"Has Plea Bargaining Destroyed the Jury Trial?"

The question in the title of this post is the headline of this new commentary at The Crime Report authored by Suja Thomas. Here are excerpts:

Despite the frequent presence of juries in media coverage of trials, the public is absent from much of the democratic process created by the U.S. Constitution.  While citizens elect officials, few participate in important daily criminal and civil justice decisions by serving on juries.  Juries decide less than four percent of criminal cases and less than one percent of civil cases.  Juries don’t determine criminal defendants’ fates, because defendants plead guilty around 95-97 percent of the time.

But why would a defendant plead guilty, when a prosecutor otherwise would be required to convince a jury to convict the defendant?  Almost invariably, the defendant pleads guilty because he or she will receive more time in prison if the case went to a jury trial and resulted in conviction.  Prosecutors use charge or sentence bargaining to “incentivize” defendants. Defendants are given less time in prison if they give up their jury trial rights and plead guilty.  In fact, even innocent people have pled guilty to avoid a longer sentence, which will be imposed, if they insist on a jury trial and are convicted by a jury.

The plea with the better sentence may be available for only a short period of time — and only before the defendant has significant information about the prosecutor’s case against him. The plea may even require the defendant to waive seeing the prosecution’s evidence and waive the indictment by a grand jury (in places where grand juries are required).

Although this system is widely accepted today, is it constitutional?

The statistics tell a disconcerting story. Ten percent of those who have been found innocent pled guilty — many times because of the severe difference in the sentence if convicted before a jury versus if pleading guilty.  What about those who are guilty?  Plea bargaining is equally troublesome in those circumstances....

In the past, the Supreme Court recognized the possible constitutional problem with significant sentence incentives for pleas over jury trials.  However, later, the Court sealed the fate of the jury trial and thus criminal defendants.

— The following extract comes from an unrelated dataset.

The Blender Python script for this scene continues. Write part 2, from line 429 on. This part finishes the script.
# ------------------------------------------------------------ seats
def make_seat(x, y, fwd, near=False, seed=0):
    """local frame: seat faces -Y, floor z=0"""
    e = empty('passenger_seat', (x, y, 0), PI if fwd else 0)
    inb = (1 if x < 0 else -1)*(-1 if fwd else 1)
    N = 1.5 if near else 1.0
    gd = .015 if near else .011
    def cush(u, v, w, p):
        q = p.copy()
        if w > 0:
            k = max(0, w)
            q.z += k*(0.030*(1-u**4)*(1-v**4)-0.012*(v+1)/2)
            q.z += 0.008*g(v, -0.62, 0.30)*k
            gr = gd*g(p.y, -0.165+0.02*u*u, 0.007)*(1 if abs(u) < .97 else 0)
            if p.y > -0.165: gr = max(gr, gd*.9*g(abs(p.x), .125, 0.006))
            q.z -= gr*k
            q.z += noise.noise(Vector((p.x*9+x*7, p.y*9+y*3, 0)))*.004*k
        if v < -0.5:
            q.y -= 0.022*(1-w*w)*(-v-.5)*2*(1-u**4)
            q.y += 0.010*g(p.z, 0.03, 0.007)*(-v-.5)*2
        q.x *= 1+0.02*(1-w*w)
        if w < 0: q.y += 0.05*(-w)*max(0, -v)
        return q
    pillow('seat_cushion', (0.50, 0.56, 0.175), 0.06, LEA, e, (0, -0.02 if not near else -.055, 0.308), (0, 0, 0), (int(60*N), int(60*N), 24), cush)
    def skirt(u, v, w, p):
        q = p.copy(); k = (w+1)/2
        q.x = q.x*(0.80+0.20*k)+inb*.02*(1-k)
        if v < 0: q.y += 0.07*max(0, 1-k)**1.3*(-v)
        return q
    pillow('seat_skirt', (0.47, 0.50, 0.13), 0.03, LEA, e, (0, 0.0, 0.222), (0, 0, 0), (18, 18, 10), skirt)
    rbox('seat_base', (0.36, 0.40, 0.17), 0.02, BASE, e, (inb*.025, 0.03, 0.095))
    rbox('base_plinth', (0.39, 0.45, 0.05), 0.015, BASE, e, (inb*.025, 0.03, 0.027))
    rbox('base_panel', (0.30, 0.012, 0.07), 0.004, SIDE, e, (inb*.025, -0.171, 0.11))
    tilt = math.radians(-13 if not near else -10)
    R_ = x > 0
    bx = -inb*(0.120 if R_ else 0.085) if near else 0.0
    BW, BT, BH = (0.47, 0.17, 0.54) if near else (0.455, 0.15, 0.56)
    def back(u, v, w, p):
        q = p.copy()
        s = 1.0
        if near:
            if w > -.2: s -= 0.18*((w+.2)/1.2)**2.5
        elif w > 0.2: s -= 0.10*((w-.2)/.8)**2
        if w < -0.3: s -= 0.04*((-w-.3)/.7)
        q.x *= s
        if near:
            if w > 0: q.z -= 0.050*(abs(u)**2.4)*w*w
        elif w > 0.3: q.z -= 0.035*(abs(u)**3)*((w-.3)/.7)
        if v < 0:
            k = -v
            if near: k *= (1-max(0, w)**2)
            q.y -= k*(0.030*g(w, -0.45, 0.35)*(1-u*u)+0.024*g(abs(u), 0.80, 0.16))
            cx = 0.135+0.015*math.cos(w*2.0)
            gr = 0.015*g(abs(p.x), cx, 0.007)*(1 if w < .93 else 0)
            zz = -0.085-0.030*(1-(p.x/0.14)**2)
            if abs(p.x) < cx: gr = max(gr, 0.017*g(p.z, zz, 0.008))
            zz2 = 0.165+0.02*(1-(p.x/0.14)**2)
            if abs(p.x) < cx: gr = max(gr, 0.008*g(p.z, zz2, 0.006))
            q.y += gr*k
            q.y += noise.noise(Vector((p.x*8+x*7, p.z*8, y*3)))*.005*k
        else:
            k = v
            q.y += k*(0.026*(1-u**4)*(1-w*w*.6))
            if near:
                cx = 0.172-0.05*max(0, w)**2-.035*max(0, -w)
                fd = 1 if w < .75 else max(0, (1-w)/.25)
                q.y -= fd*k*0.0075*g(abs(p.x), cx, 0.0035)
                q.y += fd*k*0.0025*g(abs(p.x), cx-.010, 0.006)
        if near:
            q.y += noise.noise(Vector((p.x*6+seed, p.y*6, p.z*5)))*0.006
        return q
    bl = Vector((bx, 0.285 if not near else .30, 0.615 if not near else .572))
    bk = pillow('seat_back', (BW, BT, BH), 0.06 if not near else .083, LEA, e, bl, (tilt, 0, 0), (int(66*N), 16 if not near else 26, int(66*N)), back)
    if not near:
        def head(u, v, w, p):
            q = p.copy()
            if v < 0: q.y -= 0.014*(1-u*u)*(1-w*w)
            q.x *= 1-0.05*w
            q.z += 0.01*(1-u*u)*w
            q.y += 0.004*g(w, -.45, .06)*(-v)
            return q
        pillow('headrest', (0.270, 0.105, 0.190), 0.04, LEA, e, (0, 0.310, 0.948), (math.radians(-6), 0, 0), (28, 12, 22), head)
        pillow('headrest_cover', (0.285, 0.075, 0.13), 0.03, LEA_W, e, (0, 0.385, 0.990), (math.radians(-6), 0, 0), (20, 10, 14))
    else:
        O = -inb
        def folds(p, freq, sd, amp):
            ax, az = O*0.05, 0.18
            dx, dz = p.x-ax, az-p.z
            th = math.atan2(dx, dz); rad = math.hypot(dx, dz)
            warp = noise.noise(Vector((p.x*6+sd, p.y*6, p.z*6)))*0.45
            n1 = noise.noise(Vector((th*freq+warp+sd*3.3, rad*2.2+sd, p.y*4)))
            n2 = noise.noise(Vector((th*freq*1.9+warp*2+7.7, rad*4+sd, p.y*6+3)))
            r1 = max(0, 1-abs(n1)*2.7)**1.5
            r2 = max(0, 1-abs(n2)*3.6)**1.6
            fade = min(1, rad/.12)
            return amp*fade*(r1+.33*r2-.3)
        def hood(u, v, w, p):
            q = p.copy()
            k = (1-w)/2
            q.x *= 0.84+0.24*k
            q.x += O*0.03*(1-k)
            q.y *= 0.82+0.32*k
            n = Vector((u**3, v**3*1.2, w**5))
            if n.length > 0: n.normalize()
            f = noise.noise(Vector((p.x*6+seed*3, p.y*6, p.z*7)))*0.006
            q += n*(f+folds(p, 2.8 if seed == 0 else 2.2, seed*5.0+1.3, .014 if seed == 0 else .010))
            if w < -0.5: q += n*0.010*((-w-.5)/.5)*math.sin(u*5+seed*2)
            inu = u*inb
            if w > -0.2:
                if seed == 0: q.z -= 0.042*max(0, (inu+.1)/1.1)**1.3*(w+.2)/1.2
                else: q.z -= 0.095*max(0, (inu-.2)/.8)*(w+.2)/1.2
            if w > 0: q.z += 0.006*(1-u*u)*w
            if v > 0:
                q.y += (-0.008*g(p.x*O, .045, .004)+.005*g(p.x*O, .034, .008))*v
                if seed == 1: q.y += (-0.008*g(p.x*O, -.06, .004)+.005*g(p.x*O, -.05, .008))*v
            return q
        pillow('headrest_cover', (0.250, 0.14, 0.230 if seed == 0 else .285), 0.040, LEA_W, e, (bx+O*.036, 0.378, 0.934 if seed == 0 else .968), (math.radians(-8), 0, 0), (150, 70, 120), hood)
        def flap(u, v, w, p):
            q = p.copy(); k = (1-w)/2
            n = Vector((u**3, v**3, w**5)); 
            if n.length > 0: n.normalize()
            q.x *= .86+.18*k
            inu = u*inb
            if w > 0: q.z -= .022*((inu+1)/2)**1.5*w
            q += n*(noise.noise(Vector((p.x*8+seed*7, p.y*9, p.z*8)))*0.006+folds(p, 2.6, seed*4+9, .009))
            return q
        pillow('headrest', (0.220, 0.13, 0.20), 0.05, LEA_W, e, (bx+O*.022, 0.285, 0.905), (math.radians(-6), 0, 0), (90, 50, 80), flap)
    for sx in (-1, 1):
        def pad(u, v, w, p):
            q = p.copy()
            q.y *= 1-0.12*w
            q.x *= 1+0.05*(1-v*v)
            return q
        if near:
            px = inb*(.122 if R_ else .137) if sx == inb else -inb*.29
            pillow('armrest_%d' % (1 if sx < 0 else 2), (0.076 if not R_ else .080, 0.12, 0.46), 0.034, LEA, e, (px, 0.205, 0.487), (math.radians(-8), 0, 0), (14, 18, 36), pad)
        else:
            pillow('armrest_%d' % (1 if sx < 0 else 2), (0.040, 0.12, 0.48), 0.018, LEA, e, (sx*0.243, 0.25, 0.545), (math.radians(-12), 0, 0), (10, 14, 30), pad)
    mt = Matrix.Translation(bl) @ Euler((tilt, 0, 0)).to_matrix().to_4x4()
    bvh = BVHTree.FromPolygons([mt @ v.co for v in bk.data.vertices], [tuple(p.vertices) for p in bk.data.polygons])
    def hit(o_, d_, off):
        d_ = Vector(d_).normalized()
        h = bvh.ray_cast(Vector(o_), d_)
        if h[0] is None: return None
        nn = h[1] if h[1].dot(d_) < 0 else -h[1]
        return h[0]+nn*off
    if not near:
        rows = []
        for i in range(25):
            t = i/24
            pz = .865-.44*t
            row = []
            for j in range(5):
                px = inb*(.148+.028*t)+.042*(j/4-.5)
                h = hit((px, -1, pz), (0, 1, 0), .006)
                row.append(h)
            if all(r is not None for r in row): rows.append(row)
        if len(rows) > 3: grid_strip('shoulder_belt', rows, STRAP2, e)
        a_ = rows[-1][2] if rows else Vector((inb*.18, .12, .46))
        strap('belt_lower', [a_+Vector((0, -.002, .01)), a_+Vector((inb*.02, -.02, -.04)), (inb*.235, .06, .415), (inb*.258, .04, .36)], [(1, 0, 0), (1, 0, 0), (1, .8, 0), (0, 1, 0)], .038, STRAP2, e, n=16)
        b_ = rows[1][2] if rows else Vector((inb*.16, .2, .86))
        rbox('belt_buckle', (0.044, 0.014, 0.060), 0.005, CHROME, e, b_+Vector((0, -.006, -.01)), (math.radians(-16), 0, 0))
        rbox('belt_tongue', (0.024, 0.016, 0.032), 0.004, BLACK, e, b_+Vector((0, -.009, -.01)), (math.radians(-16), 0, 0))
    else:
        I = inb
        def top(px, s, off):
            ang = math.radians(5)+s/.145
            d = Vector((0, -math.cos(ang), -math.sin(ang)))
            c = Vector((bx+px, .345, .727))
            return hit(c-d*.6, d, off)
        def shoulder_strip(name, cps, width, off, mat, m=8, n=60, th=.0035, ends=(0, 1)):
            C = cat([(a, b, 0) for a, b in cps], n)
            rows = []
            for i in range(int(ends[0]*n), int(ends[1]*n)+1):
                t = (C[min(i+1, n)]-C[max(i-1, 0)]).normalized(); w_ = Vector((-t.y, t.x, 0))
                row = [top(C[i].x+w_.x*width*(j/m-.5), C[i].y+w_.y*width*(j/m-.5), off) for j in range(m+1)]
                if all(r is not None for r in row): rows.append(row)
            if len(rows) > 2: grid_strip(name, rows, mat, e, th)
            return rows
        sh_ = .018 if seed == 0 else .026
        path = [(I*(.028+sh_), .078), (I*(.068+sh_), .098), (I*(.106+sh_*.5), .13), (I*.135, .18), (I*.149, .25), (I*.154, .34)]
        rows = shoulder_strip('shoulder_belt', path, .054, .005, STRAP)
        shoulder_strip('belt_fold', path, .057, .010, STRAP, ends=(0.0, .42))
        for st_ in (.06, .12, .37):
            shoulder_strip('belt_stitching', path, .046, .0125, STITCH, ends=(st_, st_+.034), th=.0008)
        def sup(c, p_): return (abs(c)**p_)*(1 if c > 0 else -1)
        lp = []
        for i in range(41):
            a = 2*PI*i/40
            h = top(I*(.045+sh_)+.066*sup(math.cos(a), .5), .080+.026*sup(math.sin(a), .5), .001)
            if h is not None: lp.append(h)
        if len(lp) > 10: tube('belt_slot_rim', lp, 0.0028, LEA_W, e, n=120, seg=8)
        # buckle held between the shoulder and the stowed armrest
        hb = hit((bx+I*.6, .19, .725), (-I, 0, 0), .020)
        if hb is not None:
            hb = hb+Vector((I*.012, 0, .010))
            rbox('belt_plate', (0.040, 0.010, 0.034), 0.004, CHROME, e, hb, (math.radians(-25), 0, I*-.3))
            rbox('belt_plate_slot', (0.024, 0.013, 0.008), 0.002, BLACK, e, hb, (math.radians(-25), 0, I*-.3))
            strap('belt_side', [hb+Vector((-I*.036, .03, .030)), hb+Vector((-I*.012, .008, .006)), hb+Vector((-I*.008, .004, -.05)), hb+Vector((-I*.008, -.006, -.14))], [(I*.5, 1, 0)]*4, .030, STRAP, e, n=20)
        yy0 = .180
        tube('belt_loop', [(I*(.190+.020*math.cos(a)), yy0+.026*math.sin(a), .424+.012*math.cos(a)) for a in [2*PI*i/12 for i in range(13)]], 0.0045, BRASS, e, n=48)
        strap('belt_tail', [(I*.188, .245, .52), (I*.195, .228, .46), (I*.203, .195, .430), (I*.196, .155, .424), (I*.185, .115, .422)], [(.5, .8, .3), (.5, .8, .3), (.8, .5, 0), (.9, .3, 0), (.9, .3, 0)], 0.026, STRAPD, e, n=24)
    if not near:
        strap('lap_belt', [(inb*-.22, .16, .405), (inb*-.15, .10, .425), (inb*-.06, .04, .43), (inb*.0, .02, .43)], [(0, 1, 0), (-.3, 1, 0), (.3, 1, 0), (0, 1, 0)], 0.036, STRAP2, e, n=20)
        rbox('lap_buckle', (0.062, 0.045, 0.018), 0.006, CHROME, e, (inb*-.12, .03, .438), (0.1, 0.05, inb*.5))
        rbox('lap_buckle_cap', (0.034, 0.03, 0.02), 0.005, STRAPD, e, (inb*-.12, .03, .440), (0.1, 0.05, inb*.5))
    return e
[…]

In Bordenkircher v. Hayes, the prosecutor asked the defendant to take a plea offer of five years for an alleged forged check for around $90.  He threatened the defendant with a new indictment subjecting him to life in prison, if he would not take the plea.  The defendant refused to plead guilty, was subsequently indicted by a grand jury on a new life imprisonment charge, was convicted by a jury, and sentenced to life in prison.

The defendant argued this was unfair.  His right to due process was violated when the prosecutor punished him for insisting on a jury.  But the Supreme Court decided that the defendant’s constitutional rights were not infringed.  Plea bargaining was an important part of the criminal justice system.

The Court has laid aside the Constitution and defendants’ rights in favor of efficiency.  However, the jury is enshrined in the Constitution, and defendants do not freely choose pleas over jury trials when facing much stiffer sentences if convicted by juries. 

I have argued elsewhere for jury reform including “the plea offer” and “sentence” requirements. The basic idea is if a prosecutor offers a plea bargain and the defendant decides to go to trial, the plea offer as well as the sentence associated with the plea can be placed into evidence at trial for the jury to consider.  The jury then has multiple options. It can convict on the original charge, convict on the plea charge, or not convict. In deciding on what, if any, charge to convict, the jury can consider the sentence associated with the plea charge and the sentence associated with the original charge.  This practice of considering the sentences would be consistent with historical convention.  English juries knew the sentences and often acquitted or gave partial verdicts for lesser offenses based on the sentence.